Like a vestige from another age, Salt Caravans still travel between Timbuktu and Taoudenni. The return trip takes between 36 and 40 days. Trucks also make the journey - a fact which is lengthening the expedition for those who travel by camel, as the trucks sometimes exhaust salt supplies at the mines for a few days. But with fuel costs high and camels costing very little, it is extremely unlikely that the camels will be replaced by four-wheeled transport any time soon.

These are commercial operations and trips are extremely gruelling; they're not to be taken lightly - there's no escape if you find you can't hack it or get sick. Expect to spend between 15 and 18 hours a day on the move, with no rest days, and often with just four hours' sleep a night. The food can be pretty grim (dates, peanuts, dried goat meat and rice if you're lucky) and not always sufficient to keep hunger at bay. Most meals are taken on the move.

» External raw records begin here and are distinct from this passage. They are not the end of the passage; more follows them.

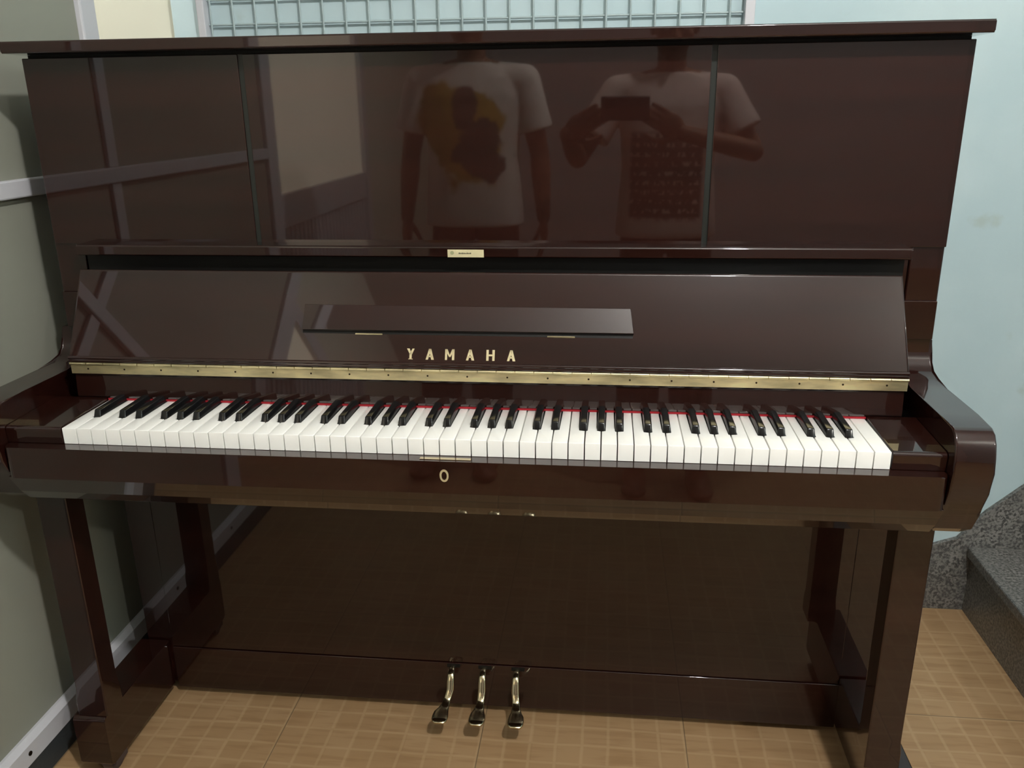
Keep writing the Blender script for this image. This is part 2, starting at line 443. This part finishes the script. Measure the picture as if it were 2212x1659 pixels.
for i, ch in enumerate('YAMAHA'):
    b = nb(); h = .0172
    for q in glyph(ch):
        fbprism(b, [(xs[i]+px*h*.98, .1406-pz*h) for px, pz in q], .0001, .0005)
    sub('letter', b, M_gold, fbd)
# long brass piano hinge
hg0 = Vector((0, .1174, .8095))
b = nb(); box(b, -.6640, .6640, .1245, .1262, .7885, .8062, bev=.0004)
hin = part('continuous_hinge', b, M_brass)
b = nb(); x = -.664; k = 0
while x < .662:
    w = .0296
    cyl(b, (x+.0004, .1236, .8062), (min(x+w-.0006, .664), .1236, .8062), .0030 if k % 2 else .0028, n=12); x += w; k += 1
sub('hinge_knuckle', b, M_brass, hin, smooth=50)
x = -.634
while x < .65:
    b = nb(); cyl(b, (x, .1240, .7972), (x, .1246, .7972), .0015, n=12); x += .0634; sub('hinge_screw', b, M_screw, hin)
# key rail behind the keys + red felt
b = nb(); prism_x(b, rounded([(.1300, .7448), (.1265, .7490), (.1300, .7850), (.1245, .7884), (.1262, .812), (.155, .812), (.155, .7448)], [.0006, .003, .001, .0008, 0, 0, 0], 4), -.662, .662)
part('key_rail', b, M_lacq, smooth=35)
b = nb(); box(b, -.6115, .6115, .1300, .1350, .7412, .7446); part('felt_strip', b, M_felt)

# white keys
KW = .0235; X0 = -26*KW; ZT = .741
octp = {0: 'C', 1: 'D', 2: 'E', 3: 'F', 4: 'G', 5: 'A', 6: 'B'}
def wname(i): return octp[(i+5) % 7]
off = {'C': -.0020, 'D': .0020, 'F': -.0030, 'G': 0, 'A': .0030}
blk = []
for i in range(51):
    nme = wname(i)
    if nme in off: blk.append((i, X0+(i+1)*KW+off[nme]))
bx = {i: x for i, x in blk}
BW = .0134
G = .00085
for i in range(52):
    xl, xr = X0+i*KW+G, X0+(i+1)*KW-G
    nl, nr = xl, xr
    if i-1 in bx: nl = bx[i-1]+BW/2+.0006
    if i in bx: nr = bx[i]-BW/2-.0006
    ys = .0490; ye = .146
    pts = [(xl, 0), (xr, 0), (xr, ys)]
    if nr < xr: pts += [(nr, ys)]
    pts += [(nr, ye), (nl, ye)]
    if nl > xl: pts += [(nl, ys)]
    pts += [(xl, ys)]
    q = []
    for p in pts:
        if not q or (abs(p[0]-q[-1][0])+abs(p[1]-q[-1][1])) > 1e-6: q.append(p)
    b = nb()
    dz = -.0005 if i in (9, 30, 44) else 0
    prism_z(b, q, .7154, ZT+dz, bev=.0009, seg=2)
    part('white_key', b, M_wkey, smooth=50)
for i, xc in blk:
    b = nb()
    w0, w1 = .0127/2, .0098/2
    z0, z1 = .7350, .7528
    lo = [(xc-w0, .0500), (xc+w0, .0500), (xc+w0, .146), (xc-w0, .146)]
    hi = [(xc-w1, .0560), (xc+w1, .0560), (xc+w1, .146), (xc-w1, .146)]
    A1 = [b.verts.new((x, y, z0)) for x, y in lo]; A2 = [b.verts.new((x, y, z1-(.001 if y < .1 else 0))) for x, y in hi]
    b.faces.new(A1[::-1]); t = b.faces.new(A2)
    for k in range(4): b.faces.new((A1[k], A1[(k+1) % 4], A2[(k+1) % 4], A2[k]))
    es = [e for e in t.edges if not all(v.co.y > .14 for v in e.verts)]+[e for e in b.edges if all(v.co.y < .08 for v in e.verts) and abs(e.verts[0].co.z-e.verts[1].co.z) > .01]
    bmesh.ops.bevel(b, geom=es, offset=.0016, segments=3, profile=.5, affect='EDGES')
    part('black_key', b, M_bkey, smooth=50)
# end blocks
for s in (-1, 1):
    x0, x1 = (.6122, .6840) if s > 0 else (-.7030, -.6122)
    b = nb(); prism_x(b, rounded([(-.0005, .7156), (-.0015, .7415), (.1290, .7460), (.1290, .7156)], [0, .006, 0, 0], 6), x0, x1, bev=.0012)
    part('key_block', b, M_lacq, smooth=35)
# key slip
b = nb()
q = rounded([(-.7000, .010), (-.7000, -.0215), (.6835, -.0215), (.6835, .010)], [0, .012, .012, 0], 6)
prism_z(b, q, .664, .7148, bev=.0022, seg=4)
slip = part('key_slip', b, M_lacq, smooth=35)
b = nb(); box(b, -.0503, .0249, -.0160, -.0082, .7151, .7156, bev=.0001); sub('lock_strike', b, M_brassp, slip)
b = nb()
ring = [(math.cos(t)*.0066, math.sin(t)*.0093+(.0012 if math.sin(t) > 0 else 0)) for t in [2*math.pi*k/32 for k in range(32)]]
inn = [(x*.58, z*.66) for x, z in ring]
cx, cz = -.0137, .6920
o1 = [b.verts.new((cx+x, -.0206, cz+z)) for x, z in ring]; o2 = [b.verts.new((cx+x, -.0216, cz+z)) for x, z in ring]
i2 = [b.verts.new((cx+x, -.0216, cz+z)) for x, z in inn]; i1 = [b.verts.new((cx+x, -.0206, cz+z)) for x, z in inn]
for k in range(32):
    j = (k+1) % 32
    b.faces.new((o1[k], o1[j], o2[j], o2[k])); b.faces.new((o2[k], o2[j], i2[j], i2[k])); b.faces.new((i2[k], i2[j], i1[j], i1[k]))
esc = sub('keyhole_plate', b, M_gold, slip, smooth=40)
b = nb(); cyl(b, (cx, -.0206, cz+.002), (cx, -.0209, cz+.002), .0019, n=16); box(b, cx-.0009, cx+.0009, -.0209, -.0206, cz-.005, cz+.002)
sub('keyhole', b, M_black, slip)
# key bed: slopes away below the slip
b = nb(); prism_x(b, rounded([(-.0165, .6635), (.004, .630), (.022, .6095), (.31, .6095), (.31, .700), (.012, .700), (.012, .6635)], [.001, .004, .006, 0, 0, 0, 0], 5), -.7030, .6840)
part('key_bed', b, M_lacq, smooth=35)
b = nb(); box(b, -.6835, .6835, .012, .25, .7005, .7150); part('key_frame', b, M_black)
# lower panel and bottom rail
b = nb(); box(b, -.6845, .6845, .318, .338, .1195, .6090, bev=.0012); part('lower_panel', b, M_lacq)
b = nb(); box(b, -.6845, .6845, .316, .338, .0180, .1182, bev=.0016, seg=3); part('bottom_rail', b, M_lacq, smooth=40)
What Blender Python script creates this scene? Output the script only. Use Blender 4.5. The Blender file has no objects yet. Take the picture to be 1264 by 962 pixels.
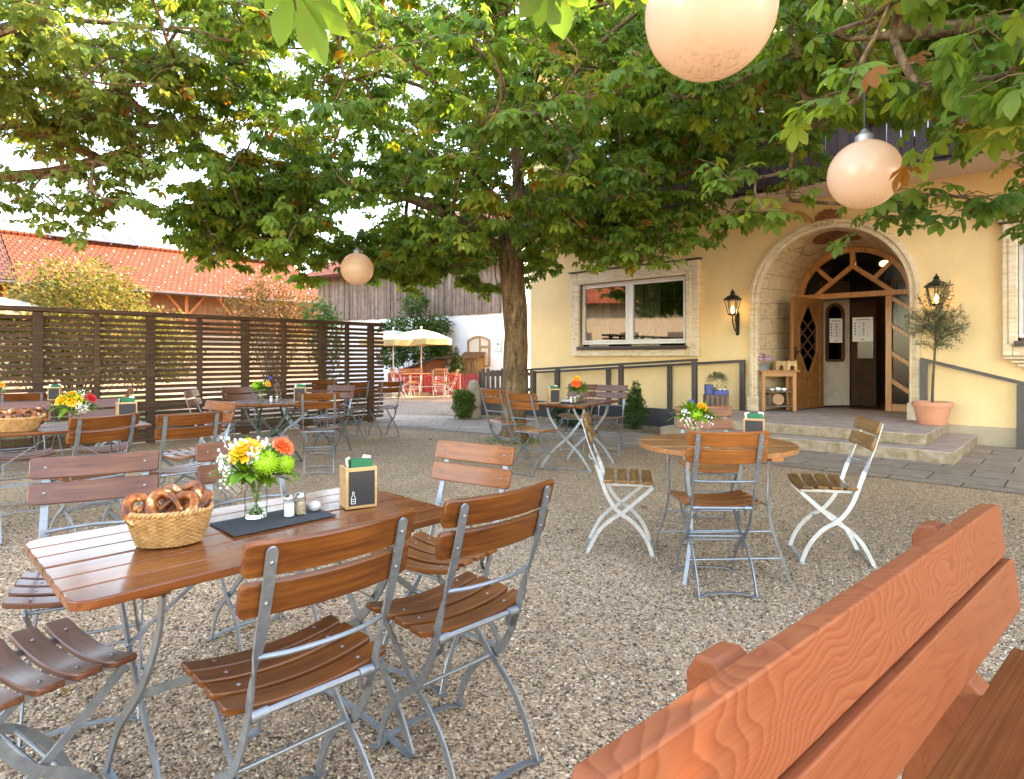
import bpy, bmesh, math, random
import numpy as np
from mathutils import Vector, Matrix, noise
from math import sin, cos, pi, radians, sqrt, atan2

R = random.Random(7)
NR = np.random.default_rng(11)
SC = bpy.context.scene
COL = SC.collection
CAMH, FPX, CX0, HY = 1.26, 754.0, 632.0, 440.0


def gpt(px, py, z=0.0):
    """point at height z that stands at this place of the yard"""
    Y = (CAMH - z) * FPX / (py - HY)
    return Vector(((px - CX0) * Y / FPX, Y, z))


# ------------------------------------------------------------------ materials
class NT:
    def __init__(self, name):
        self.m = bpy.data.materials.new(name)
        self.m.use_nodes = True
        self.t = self.m.node_tree
        self.t.nodes.clear()
        self.out = self.n('ShaderNodeOutputMaterial')

    def n(self, typ, **kw):
        nd = self.t.nodes.new(typ)
        for k, v in kw.items():
            if k.startswith('i_'):
                key = k[2:].replace('_', ' ')
                nd.inputs[key].default_value = v
            else:
                setattr(nd, k, v)
        return nd

    def l(self, a, b):
        self.t.links.new(a, b)
        return self

    def coords(self, scale=(1, 1, 1), rnd=False, kind='Object'):
        tc = self.n('ShaderNodeTexCoord')
        mp = self.n('ShaderNodeMapping')
        mp.inputs['Scale'].default_value = scale
        self.l(tc.outputs[kind], mp.inputs['Vector'])
        if rnd:
            oi = self.n('ShaderNodeObjectInfo')
            mu = self.n('ShaderNodeMath', operation='MULTIPLY')
            mu.inputs[1].default_value = 37.0
            self.l(oi.outputs['Random'], mu.inputs[0])
            ad = self.n('ShaderNodeVectorMath', operation='ADD')
            self.l(tc.outputs[kind], ad.inputs[0])
            self.l(mu.outputs[0], ad.inputs[1])
            self.l(ad.outputs[0], mp.inputs['Vector'])
        return mp.outputs[0]

    def noise(self, vec, scale, detail=4, rough=0.55, dist=0.0):
        nd = self.n('ShaderNodeTexNoise')
        nd.inputs['Scale'].default_value = scale
        nd.inputs['Detail'].default_value = detail
        nd.inputs['Roughness'].default_value = rough
        nd.inputs['Distortion'].default_value = dist
        self.l(vec, nd.inputs['Vector'])
        return nd.outputs['Fac']

    def ramp(self, fac, stops, interp='LINEAR'):
        nd = self.n('ShaderNodeValToRGB')
        cr = nd.color_ramp
        cr.interpolation = interp
        while len(cr.elements) < len(stops):
            cr.elements.new(0.5)
        for e, (p, c) in zip(cr.elements, stops):
            e.position = p
            e.color = (*c, 1) if len(c) == 3 else c
        self.l(fac, nd.inputs['Fac'])
        return nd.outputs['Color']

    def mix(self, fac, a, b, mode='MIX'):
        nd = self.n('ShaderNodeMix', data_type='RGBA', blend_type=mode)
        for s, v in ((0, fac), (6, a), (7, b)):
            if hasattr(v, 'links') or isinstance(v, bpy.types.NodeSocket):
                self.l(v, nd.inputs[s])
            else:
                nd.inputs[s].default_value = v if s == 0 else ((*v, 1) if len(v) == 3 else v)
        return nd.outputs[2]

    def math(self, op, a, b=0.0, clamp=False):
        nd = self.n('ShaderNodeMath', operation=op, use_clamp=clamp)
        for i, v in enumerate((a, b)):
            if isinstance(v, bpy.types.NodeSocket):
                self.l(v, nd.inputs[i])
            else:
                nd.inputs[i].default_value = v
        return nd.outputs[0]

    def bump(self, h, strength=0.3, dist=0.01, normal=None):
        nd = self.n('ShaderNodeBump')
        nd.inputs['Strength'].default_value = strength
        nd.inputs['Distance'].default_value = dist
        self.l(h, nd.inputs['Height'])
        if normal is not None:
            self.l(normal, nd.inputs['Normal'])
        return nd.outputs[0]

    def bsdf(self, color, rough=0.6, metal=0.0, normal=None, spec=0.5, coat=0.0, coat_r=0.1, **kw):
        b = self.n('ShaderNodeBsdfPrincipled')
        def put(name, v):
            s = b.inputs[name]
            if isinstance(v, bpy.types.NodeSocket):
                self.l(v, s)
            else:
                s.default_value = (*v, 1) if (isinstance(v, tuple) and len(v) == 3 and s.type == 'RGBA') else v
        put('Base Color', color)
        put('Roughness', rough)
        put('Metallic', metal)
        put('Specular IOR Level', spec)
        put('Coat Weight', coat)
        put('Coat Roughness', coat_r)
        for k, v in kw.items():
            put(k.replace('_', ' '), v)
        if normal is not None:
            self.l(normal, b.inputs['Normal'])
        self.l(b.outputs[0], self.out.inputs['Surface'])
        self.b = b
        return b


M = {}


def plain(name, col, rough=0.6, metal=0.0, var=0.15, scale=6.0, bump=0.0, bscale=40.0, rnd=True, **kw):
    t = NT(name)
    v = t.coords(rnd=rnd)
    f = t.noise(v, scale, 5)
    lo = tuple(c * (1 - var) for c in col)
    hi = tuple(min(1, c * (1 + var)) for c in col)
    c = t.ramp(f, [(0.3, lo), (0.7, hi)])
    nrm = None
    if bump:
        nrm = t.bump(t.noise(v, bscale, 4), bump, 0.004)
    t.bsdf(c, rough, metal, nrm, **kw)
    M[name] = t.m
    return t.m


def wood(name, cols, rough=0.35, coat=0.0, grain=(1.5, 45, 45), bump=0.15, wear=None, coat_r=0.12, spec=0.4, knots=0.0):
    """wood with its grain along the local x axis"""
    t = NT(name)
    v = t.coords(grain, rnd=True)
    f = t.noise(v, 1.0, 6, 0.6, 0.4)
    v2 = t.coords((1, 1, 1), rnd=True)
    g = t.noise(v2, 5.0, 3)
    h = t.math('ADD', t.math('MULTIPLY', f, 0.72), t.math('MULTIPLY', g, 0.28))
    n = len(cols)
    c = t.ramp(h, [(0.33 + 0.36 * i / (n - 1), cc) for i, cc in enumerate(cols)])
    oi = t.n('ShaderNodeObjectInfo')
    rb = t.math('ADD', t.math('MULTIPLY', oi.outputs['Random'], 0.34), 0.83)
    cbx = t.n('ShaderNodeCombineColor')
    for q in range(3): t.l(rb, cbx.inputs[q])
    c = t.mix(1.0, c, cbx.outputs[0], 'MULTIPLY')
    if wear:
        w = t.noise(v2, 14.0, 6, 0.7)
        wf = t.ramp(w, [(0.60, (0, 0, 0)), (0.72, (1, 1, 1))])
        c = t.mix(wf, c, wear)
    rv = t.math('ADD', t.math('MULTIPLY', g, 0.25), rough - 0.12)
    t.bsdf(c, rv, 0, t.bump(f, bump, 0.002), spec=spec, coat=coat, coat_r=coat_r)
    M[name] = t.m


# varnished garden furniture
wood('varnish', [(0.064, 0.016, 0.0035), (0.122, 0.034, 0.006), (0.205, 0.064, 0.010)], 0.36, 0.22, (2.2, 70, 70), 0.10, coat_r=0.16, spec=0.25)
wood('varnish_light', [(0.14, 0.040, 0.009), (0.23, 0.07, 0.016), (0.33, 0.11, 0.028)], 0.36, 0.3, (2.2, 70, 70), 0.10, coat_r=0.18, spec=0.25)
wood('varnish_worn', [(0.085, 0.036, 0.010), (0.19, 0.085, 0.022), (0.31, 0.155, 0.046)], 0.42, 0.2, (2.5, 48, 48), 0.25, wear=(0.085, 0.034, 0.010), coat_r=0.3)
wood('varnish_purple', [(0.075, 0.024, 0.012), (0.12, 0.040, 0.020), (0.18, 0.066, 0.034)], 0.38, 0.35, (2.2, 70, 70), 0.10, coat_r=0.2, spec=0.25)
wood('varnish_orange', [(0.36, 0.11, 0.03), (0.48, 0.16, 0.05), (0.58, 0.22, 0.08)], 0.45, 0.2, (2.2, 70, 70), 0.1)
wood('table_wood', [(0.085, 0.020, 0.006), (0.15, 0.042, 0.011), (0.24, 0.078, 0.020)], 0.28, 0.36, (1.8, 55, 55), 0.06, coat_r=0.11, spec=0.2)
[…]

The trip fee gets you a guide, food and three camels. Guides are essential even if you travel with a caravan - many guides will try to get you to leave the caravan behind to speed things up, so insist before leaving if you want the caravan experience all the way to Taoudenni. Many guides and camel drivers speak only Hasaniya, a Moorish dialect of Arabic, and interpreters cost extra.

November and December are the ideal months to travel - the desert is not too hot and the harmattan has not begun. Sand storms are a problem in January and February.

For an evocative account of the journey and of the salt mines themselves, read Men of Salt: Across the Sahara with the Caravan of White Gold, by Michael Benanav.